Logan Review: An Emotionally Human Send-Off To Hugh Jackman’s Wolverine

Credit: 20th Century Fox

This is it. 

This is the last film of the Wolverine and X-Men franchise for Hugh Jackman, who spent fifteen years playing James Howlett alias Logan aka Wolverine of the X-Men. This is also, reportedly, a send-off for Sir Patrick Stewart, who has been an incredible Charles Xavier.  Needless to say, Logan has some big expectations as it closes an end of a era.

At the end of screening, Jackman said on stage that he wants Logan “not to be a comic book movie or the next X-Men movie”. He wants Logan to be seen as a film about a human. Although the journey has ended, Jackman said that he will keep Wolverine with him. So it seems like it’s not only hard for fans to say goodbye.

During the Berlinale Film Festival, Logan has its world premiere on February 17th. The film’s stars (Hugh Jackman, Dafne Keen, and Patrick Stewart) attended along with director James Mangold.

Logan takes us to the year 2029. In this future, mutants do not (officially) exist anymore. This differs from X-Men: Days of Future Past where mutants were hunted. Here they died off and no new mutants have been born.

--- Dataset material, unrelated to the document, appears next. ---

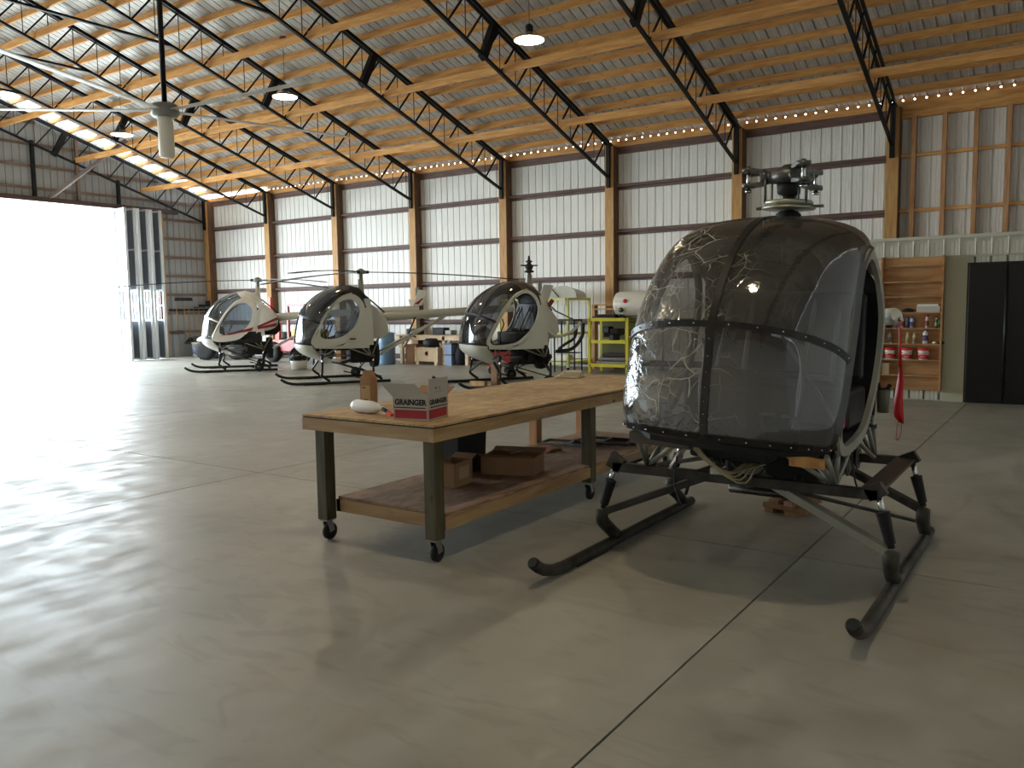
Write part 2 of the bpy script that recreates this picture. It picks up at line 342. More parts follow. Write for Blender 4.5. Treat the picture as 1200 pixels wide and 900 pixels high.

Logan (Hugh Jackman) hides Charles Xavier (Patrick Stewart) with the help of Caliban (Stephen Merchant). Logan’s powers are failing. He drinks a lot and tires with little interest of getting into trouble. When Gabriela (Elizabeth Rodriguez) shows up wanting help from the Wolverine, he wants nothing to do with her. Logan could forget Gabriela easily. Donald Pierce (Boyd Holbrook) lets Logan know that he wants something that Gabriela keeps. Basically, her problems become his problems. He is involved in everything. Gabriela offers Logan a lot of money to bring her and her daughter, Laura (Dafne Keen) to North Dakota.

Naturally, everything goes wrong.

Pierce wants to find Laura for his own ends. Will Logan be enough to keep her safe? In the guise of a road movie, James Mangold takes us all on a journey. This is a pretty dark entry in the X-Men universe and from Marvel in general. Even with all of this darkness, it doesn’t forget its humor. Even though, Logan is getting on in years in this film. Mangold and Jackman manage to let Logan be everything that fans love him for one last time. The story doesn’t try to force things. All the emotions and tension come so naturally from the storyline presented.

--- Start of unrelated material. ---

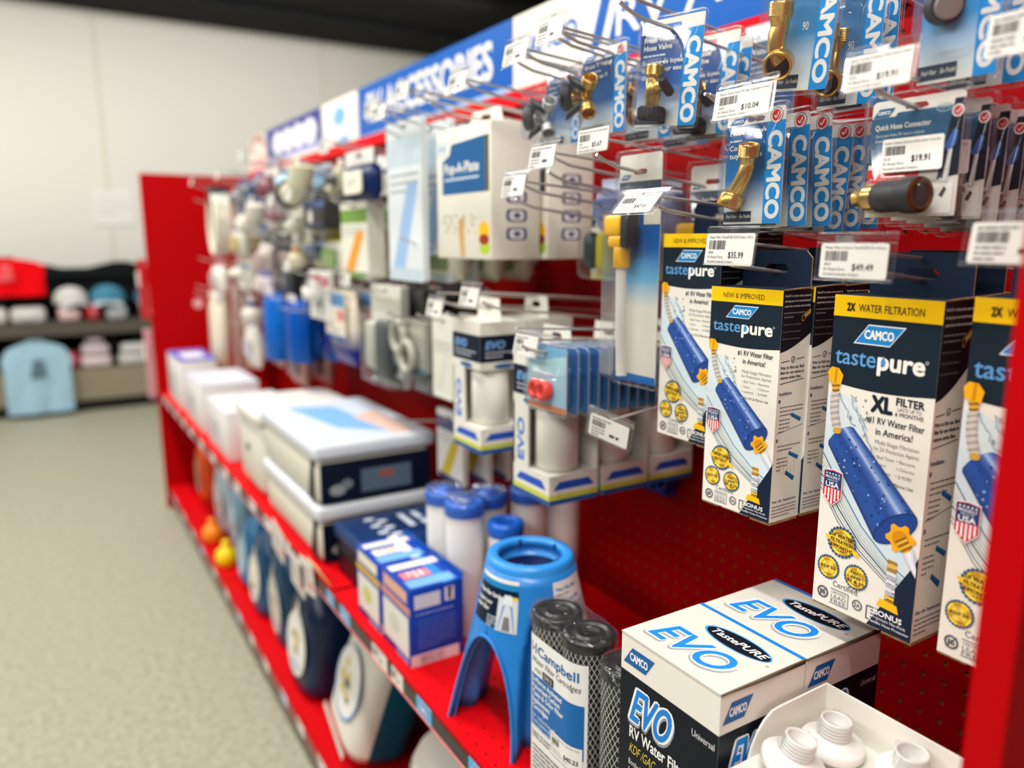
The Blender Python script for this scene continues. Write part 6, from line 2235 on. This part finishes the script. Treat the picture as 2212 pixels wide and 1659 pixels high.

The relationship and on-screen chemistry between Laura and Logan is funny because they are so alike in how they act and how they manage with anger. The marketing does not hide that Laura is X-23, who is Logan’s female clone in comics and the current Wolverine. Dafne Keen is perfectly cast in this make it or break it role. Laura is a vicious berserker, but the film also gives her a dose of wry humor (particularly in her interactions with Logan) along with a warmth that makes her empathetic. Dafne Keen’s acting is incredible. Laura surprises the audience more than once in this film. The connection to Wolverine is not necessary in order for Laura to be interesting. It’s more like a bonus.

She is probably some peoples new favorite mutant on screen. James Mangold revealed that he is interested in making a X-23 film. It would make sense because the character has so much to give. It was a good choice for Laura to be a young girl here. This adds to her charm, but the wow-factor is extremely high when she shows her skills.

In this last film with Hugh Jackman, we get to see all the things we love about his version of Wolverine. He stays true to the character, even though Logan is old. The audience will get to see his power in these gorgeous fighting scenes for one last breathtaking time. I know I said this earlier, but this is one of the most brutal movies under the Marvel banner in years. This film has lots of fight scenes with bloody special effects. They’re good special effects, but they’re brutal. Although, the gore does not overpower the story.

Seriously. This is not a kid’s movie.

Ultimately, the last appearance of Hugh Jackman in the role of Wolverine is a success. For Wolverine fans, it will be a very bittersweet goodbye. Still, it is a worthy goodbye. Logan is an excellent way for the character to go.

On the other hand, if this is the last time we see Sir Patrick as Charles Xavier then this will be a little disappointing. It feels like there are a lot of unfinished things for him. Professor X is one of the good characters in the X-Men universe. What I (and most fans) associate with him is the school and the way he has helped young mutants to find the right way. In Logan, the end to his story just feels wrong. Don’t get wrong, it’s very well done. It just doesn’t really live up to the character and his importance. This is just not a way that I would have liked to have seen Sir Patrick bow out of the role.

All in all, Logan is a must watch for fans of movies. It is a perfect example that you don’t need a huge star-studded cast in one film to rock it. Logan is definitely on its way to become the most successful X-Men film. It’s well-deserved in that success.

As Hugh Jackman wished, Logan is a film about a human. A human that’s not like all the others. Yet he still feels, he suffers, he breaks, but he does not give up. He will never give up.